◆ **WHAT YOU SHOULD DO**: Can you print the data exactly and leave out each image?

◆ **SUPPLIED DATA**:
* * * * * * *
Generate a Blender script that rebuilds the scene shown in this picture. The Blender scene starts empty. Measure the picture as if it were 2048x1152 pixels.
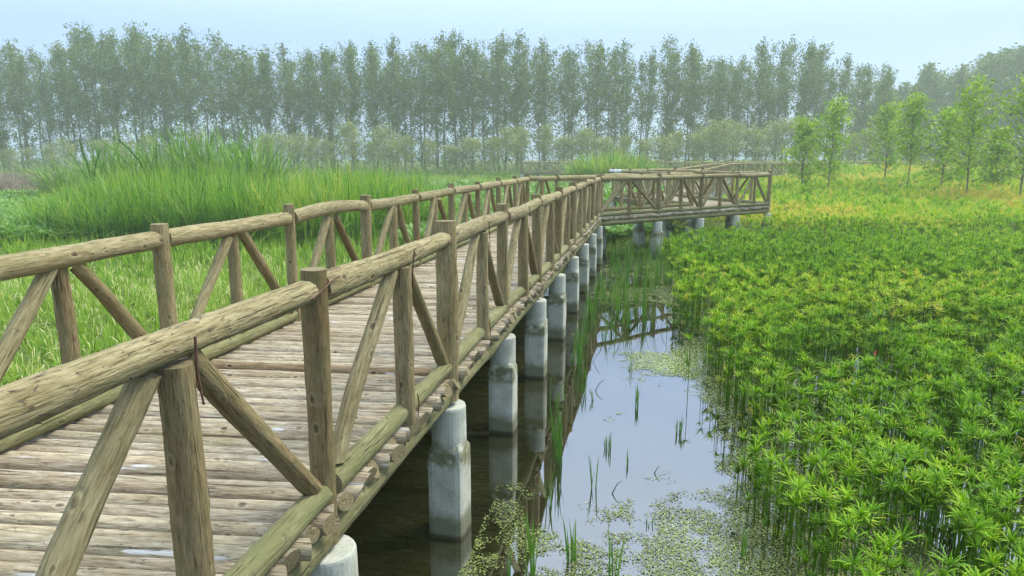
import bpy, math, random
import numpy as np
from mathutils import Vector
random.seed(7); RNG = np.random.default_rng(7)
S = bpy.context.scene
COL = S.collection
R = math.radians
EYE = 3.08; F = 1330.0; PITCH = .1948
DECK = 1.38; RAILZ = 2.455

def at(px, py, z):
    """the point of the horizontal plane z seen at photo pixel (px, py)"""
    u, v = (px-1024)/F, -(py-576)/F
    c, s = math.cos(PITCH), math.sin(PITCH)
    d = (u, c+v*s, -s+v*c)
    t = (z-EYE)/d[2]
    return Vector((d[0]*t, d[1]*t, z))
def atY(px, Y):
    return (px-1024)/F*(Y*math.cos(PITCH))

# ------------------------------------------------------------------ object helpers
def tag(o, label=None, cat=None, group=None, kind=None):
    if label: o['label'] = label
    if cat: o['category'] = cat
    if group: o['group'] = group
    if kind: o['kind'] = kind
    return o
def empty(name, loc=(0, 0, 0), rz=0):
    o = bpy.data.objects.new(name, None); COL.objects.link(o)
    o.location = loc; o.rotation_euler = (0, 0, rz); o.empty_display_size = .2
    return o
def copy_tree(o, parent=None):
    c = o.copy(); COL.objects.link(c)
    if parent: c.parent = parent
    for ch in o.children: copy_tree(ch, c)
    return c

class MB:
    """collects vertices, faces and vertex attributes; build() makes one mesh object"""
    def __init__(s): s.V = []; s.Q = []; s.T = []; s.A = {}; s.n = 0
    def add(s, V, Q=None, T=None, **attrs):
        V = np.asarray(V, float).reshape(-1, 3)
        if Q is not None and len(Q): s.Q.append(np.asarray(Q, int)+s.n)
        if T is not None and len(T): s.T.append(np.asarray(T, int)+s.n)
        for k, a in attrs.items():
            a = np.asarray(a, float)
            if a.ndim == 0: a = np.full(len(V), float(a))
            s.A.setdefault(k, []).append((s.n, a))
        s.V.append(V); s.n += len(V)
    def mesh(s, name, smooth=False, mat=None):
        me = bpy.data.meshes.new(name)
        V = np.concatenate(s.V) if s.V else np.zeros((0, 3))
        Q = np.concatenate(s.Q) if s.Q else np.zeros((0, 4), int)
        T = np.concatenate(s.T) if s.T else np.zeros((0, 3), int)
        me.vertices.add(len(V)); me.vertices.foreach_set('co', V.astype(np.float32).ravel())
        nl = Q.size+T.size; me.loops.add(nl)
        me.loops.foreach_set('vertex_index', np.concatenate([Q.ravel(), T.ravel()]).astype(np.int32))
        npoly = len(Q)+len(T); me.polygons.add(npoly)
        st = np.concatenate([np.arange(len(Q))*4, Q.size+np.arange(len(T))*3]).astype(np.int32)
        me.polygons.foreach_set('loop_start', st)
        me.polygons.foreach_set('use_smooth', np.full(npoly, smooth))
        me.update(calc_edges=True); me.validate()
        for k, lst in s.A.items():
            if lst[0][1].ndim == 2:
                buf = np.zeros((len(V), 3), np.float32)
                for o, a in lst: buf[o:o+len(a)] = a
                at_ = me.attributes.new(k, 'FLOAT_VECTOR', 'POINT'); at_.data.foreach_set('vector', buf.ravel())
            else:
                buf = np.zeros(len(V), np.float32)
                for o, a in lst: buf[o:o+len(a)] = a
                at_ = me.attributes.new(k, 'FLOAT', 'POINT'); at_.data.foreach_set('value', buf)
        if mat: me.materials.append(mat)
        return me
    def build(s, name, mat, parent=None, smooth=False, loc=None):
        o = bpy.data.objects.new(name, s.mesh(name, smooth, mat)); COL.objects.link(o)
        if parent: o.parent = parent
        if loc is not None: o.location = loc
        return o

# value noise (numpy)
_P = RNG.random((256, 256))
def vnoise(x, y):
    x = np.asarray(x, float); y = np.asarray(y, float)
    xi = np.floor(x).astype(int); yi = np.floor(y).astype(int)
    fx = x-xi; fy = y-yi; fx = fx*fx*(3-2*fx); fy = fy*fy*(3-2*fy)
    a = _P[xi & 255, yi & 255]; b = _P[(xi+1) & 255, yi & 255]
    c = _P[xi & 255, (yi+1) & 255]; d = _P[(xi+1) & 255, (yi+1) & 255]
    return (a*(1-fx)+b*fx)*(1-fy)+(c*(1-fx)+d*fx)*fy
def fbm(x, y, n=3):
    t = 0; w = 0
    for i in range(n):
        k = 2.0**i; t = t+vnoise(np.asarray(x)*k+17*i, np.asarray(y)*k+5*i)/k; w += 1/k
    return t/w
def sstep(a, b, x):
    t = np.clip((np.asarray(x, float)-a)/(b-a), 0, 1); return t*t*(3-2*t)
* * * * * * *
◆ **COMPLETE RESPONSE**:
Generate a Blender script that rebuilds the scene shown in this picture. The Blender scene starts empty. Measure the picture as if it were 2048x1152 pixels.
import bpy, math, random
import numpy as np
from mathutils import Vector
random.seed(7); RNG = np.random.default_rng(7)
S = bpy.context.scene
COL = S.collection
R = math.radians
EYE = 3.08; F = 1330.0; PITCH = .1948
DECK = 1.38; RAILZ = 2.455

def at(px, py, z):
    """the point of the horizontal plane z seen at photo pixel (px, py)"""
    u, v = (px-1024)/F, -(py-576)/F
    c, s = math.cos(PITCH), math.sin(PITCH)
    d = (u, c+v*s, -s+v*c)
    t = (z-EYE)/d[2]
    return Vector((d[0]*t, d[1]*t, z))
def atY(px, Y):
    return (px-1024)/F*(Y*math.cos(PITCH))

# ------------------------------------------------------------------ object helpers
def tag(o, label=None, cat=None, group=None, kind=None):
    if label: o['label'] = label
    if cat: o['category'] = cat
    if group: o['group'] = group
    if kind: o['kind'] = kind
    return o
def empty(name, loc=(0, 0, 0), rz=0):
    o = bpy.data.objects.new(name, None); COL.objects.link(o)
    o.location = loc; o.rotation_euler = (0, 0, rz); o.empty_display_size = .2
    return o
def copy_tree(o, parent=None):
    c = o.copy(); COL.objects.link(c)
    if parent: c.parent = parent
    for ch in o.children: copy_tree(ch, c)
    return c

class MB:
    """collects vertices, faces and vertex attributes; build() makes one mesh object"""
    def __init__(s): s.V = []; s.Q = []; s.T = []; s.A = {}; s.n = 0
    def add(s, V, Q=None, T=None, **attrs):
        V = np.asarray(V, float).reshape(-1, 3)
        if Q is not None and len(Q): s.Q.append(np.asarray(Q, int)+s.n)
        if T is not None and len(T): s.T.append(np.asarray(T, int)+s.n)
        for k, a in attrs.items():
            a = np.asarray(a, float)
            if a.ndim == 0: a = np.full(len(V), float(a))
            s.A.setdefault(k, []).append((s.n, a))
        s.V.append(V); s.n += len(V)
    def mesh(s, name, smooth=False, mat=None):
        me = bpy.data.meshes.new(name)
        V = np.concatenate(s.V) if s.V else np.zeros((0, 3))
        Q = np.concatenate(s.Q) if s.Q else np.zeros((0, 4), int)
        T = np.concatenate(s.T) if s.T else np.zeros((0, 3), int)
        me.vertices.add(len(V)); me.vertices.foreach_set('co', V.astype(np.float32).ravel())
        nl = Q.size+T.size; me.loops.add(nl)
        me.loops.foreach_set('vertex_index', np.concatenate([Q.ravel(), T.ravel()]).astype(np.int32))
        npoly = len(Q)+len(T); me.polygons.add(npoly)
        st = np.concatenate([np.arange(len(Q))*4, Q.size+np.arange(len(T))*3]).astype(np.int32)
        me.polygons.foreach_set('loop_start', st)
        me.polygons.foreach_set('use_smooth', np.full(npoly, smooth))
        me.update(calc_edges=True); me.validate()
        for k, lst in s.A.items():
            if lst[0][1].ndim == 2:
                buf = np.zeros((len(V), 3), np.float32)
                for o, a in lst: buf[o:o+len(a)] = a
                at_ = me.attributes.new(k, 'FLOAT_VECTOR', 'POINT'); at_.data.foreach_set('vector', buf.ravel())
            else:
                buf = np.zeros(len(V), np.float32)
                for o, a in lst: buf[o:o+len(a)] = a
                at_ = me.attributes.new(k, 'FLOAT', 'POINT'); at_.data.foreach_set('value', buf)
        if mat: me.materials.append(mat)
        return me
    def build(s, name, mat, parent=None, smooth=False, loc=None):
        o = bpy.data.objects.new(name, s.mesh(name, smooth, mat)); COL.objects.link(o)
        if parent: o.parent = parent
        if loc is not None: o.location = loc
        return o

# value noise (numpy)
_P = RNG.random((256, 256))
def vnoise(x, y):
    x = np.asarray(x, float); y = np.asarray(y, float)
    xi = np.floor(x).astype(int); yi = np.floor(y).astype(int)
    fx = x-xi; fy = y-yi; fx = fx*fx*(3-2*fx); fy = fy*fy*(3-2*fy)
    a = _P[xi & 255, yi & 255]; b = _P[(xi+1) & 255, yi & 255]
    c = _P[xi & 255, (yi+1) & 255]; d = _P[(xi+1) & 255, (yi+1) & 255]
    return (a*(1-fx)+b*fx)*(1-fy)+(c*(1-fx)+d*fx)*fy
def fbm(x, y, n=3):
    t = 0; w = 0
    for i in range(n):
        k = 2.0**i; t = t+vnoise(np.asarray(x)*k+17*i, np.asarray(y)*k+5*i)/k; w += 1/k
    return t/w
def sstep(a, b, x):
    t = np.clip((np.asarray(x, float)-a)/(b-a), 0, 1); return t*t*(3-2*t)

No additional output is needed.